Exercise aim: Print out every line, exactly as written.

======

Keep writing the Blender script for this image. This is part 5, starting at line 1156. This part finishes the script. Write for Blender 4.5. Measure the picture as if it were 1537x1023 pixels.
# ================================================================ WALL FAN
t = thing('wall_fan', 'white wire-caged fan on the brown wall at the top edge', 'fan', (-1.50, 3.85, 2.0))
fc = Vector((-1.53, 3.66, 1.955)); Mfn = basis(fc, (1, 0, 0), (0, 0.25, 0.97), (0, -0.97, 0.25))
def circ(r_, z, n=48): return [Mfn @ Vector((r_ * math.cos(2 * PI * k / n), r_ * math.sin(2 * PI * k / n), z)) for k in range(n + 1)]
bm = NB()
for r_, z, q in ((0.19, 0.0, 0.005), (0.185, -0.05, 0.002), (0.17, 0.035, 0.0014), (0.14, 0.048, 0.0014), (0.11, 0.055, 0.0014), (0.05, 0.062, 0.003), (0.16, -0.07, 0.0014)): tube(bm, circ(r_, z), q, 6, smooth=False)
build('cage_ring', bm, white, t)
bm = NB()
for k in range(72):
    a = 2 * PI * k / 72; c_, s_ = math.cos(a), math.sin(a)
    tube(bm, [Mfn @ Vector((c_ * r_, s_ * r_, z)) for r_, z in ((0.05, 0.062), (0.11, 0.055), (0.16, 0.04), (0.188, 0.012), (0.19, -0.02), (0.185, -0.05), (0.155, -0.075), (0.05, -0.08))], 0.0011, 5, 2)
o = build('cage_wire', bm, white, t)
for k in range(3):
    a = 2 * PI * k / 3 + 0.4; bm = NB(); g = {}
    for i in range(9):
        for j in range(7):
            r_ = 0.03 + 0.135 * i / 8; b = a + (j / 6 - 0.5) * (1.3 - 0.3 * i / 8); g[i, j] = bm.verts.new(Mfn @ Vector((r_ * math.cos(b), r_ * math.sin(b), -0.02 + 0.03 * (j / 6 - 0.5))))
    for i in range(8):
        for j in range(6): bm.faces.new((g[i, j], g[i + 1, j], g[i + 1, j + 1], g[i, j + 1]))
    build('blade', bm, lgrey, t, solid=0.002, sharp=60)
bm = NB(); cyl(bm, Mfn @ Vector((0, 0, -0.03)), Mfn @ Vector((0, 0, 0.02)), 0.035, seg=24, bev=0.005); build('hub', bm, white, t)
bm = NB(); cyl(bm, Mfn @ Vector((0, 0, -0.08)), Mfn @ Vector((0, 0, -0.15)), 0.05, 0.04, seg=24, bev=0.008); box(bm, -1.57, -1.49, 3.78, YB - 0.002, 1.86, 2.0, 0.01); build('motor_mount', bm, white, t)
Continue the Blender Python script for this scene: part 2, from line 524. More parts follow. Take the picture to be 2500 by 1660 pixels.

======

Solution:
Keep writing the Blender script for this image. This is part 5, starting at line 1156. This part finishes the script. Write for Blender 4.5. Measure the picture as if it were 1537x1023 pixels.
# ================================================================ WALL FAN
t = thing('wall_fan', 'white wire-caged fan on the brown wall at the top edge', 'fan', (-1.50, 3.85, 2.0))
fc = Vector((-1.53, 3.66, 1.955)); Mfn = basis(fc, (1, 0, 0), (0, 0.25, 0.97), (0, -0.97, 0.25))
def circ(r_, z, n=48): return [Mfn @ Vector((r_ * math.cos(2 * PI * k / n), r_ * math.sin(2 * PI * k / n), z)) for k in range(n + 1)]
bm = NB()
for r_, z, q in ((0.19, 0.0, 0.005), (0.185, -0.05, 0.002), (0.17, 0.035, 0.0014), (0.14, 0.048, 0.0014), (0.11, 0.055, 0.0014), (0.05, 0.062, 0.003), (0.16, -0.07, 0.0014)): tube(bm, circ(r_, z), q, 6, smooth=False)
build('cage_ring', bm, white, t)
bm = NB()
for k in range(72):
    a = 2 * PI * k / 72; c_, s_ = math.cos(a), math.sin(a)
    tube(bm, [Mfn @ Vector((c_ * r_, s_ * r_, z)) for r_, z in ((0.05, 0.062), (0.11, 0.055), (0.16, 0.04), (0.188, 0.012), (0.19, -0.02), (0.185, -0.05), (0.155, -0.075), (0.05, -0.08))], 0.0011, 5, 2)
o = build('cage_wire', bm, white, t)
for k in range(3):
    a = 2 * PI * k / 3 + 0.4; bm = NB(); g = {}
    for i in range(9):
        for j in range(7):
            r_ = 0.03 + 0.135 * i / 8; b = a + (j / 6 - 0.5) * (1.3 - 0.3 * i / 8); g[i, j] = bm.verts.new(Mfn @ Vector((r_ * math.cos(b), r_ * math.sin(b), -0.02 + 0.03 * (j / 6 - 0.5))))
    for i in range(8):
        for j in range(6): bm.faces.new((g[i, j], g[i + 1, j], g[i + 1, j + 1], g[i, j + 1]))
    build('blade', bm, lgrey, t, solid=0.002, sharp=60)
bm = NB(); cyl(bm, Mfn @ Vector((0, 0, -0.03)), Mfn @ Vector((0, 0, 0.02)), 0.035, seg=24, bev=0.005); build('hub', bm, white, t)
bm = NB(); cyl(bm, Mfn @ Vector((0, 0, -0.08)), Mfn @ Vector((0, 0, -0.15)), 0.05, 0.04, seg=24, bev=0.008); box(bm, -1.57, -1.49, 3.78, YB - 0.002, 1.86, 2.0, 0.01); build('motor_mount', bm, white, t)
Continue the Blender Python script for this scene: part 2, from line 524. More parts follow. Take the picture to be 2500 by 1660 pixels.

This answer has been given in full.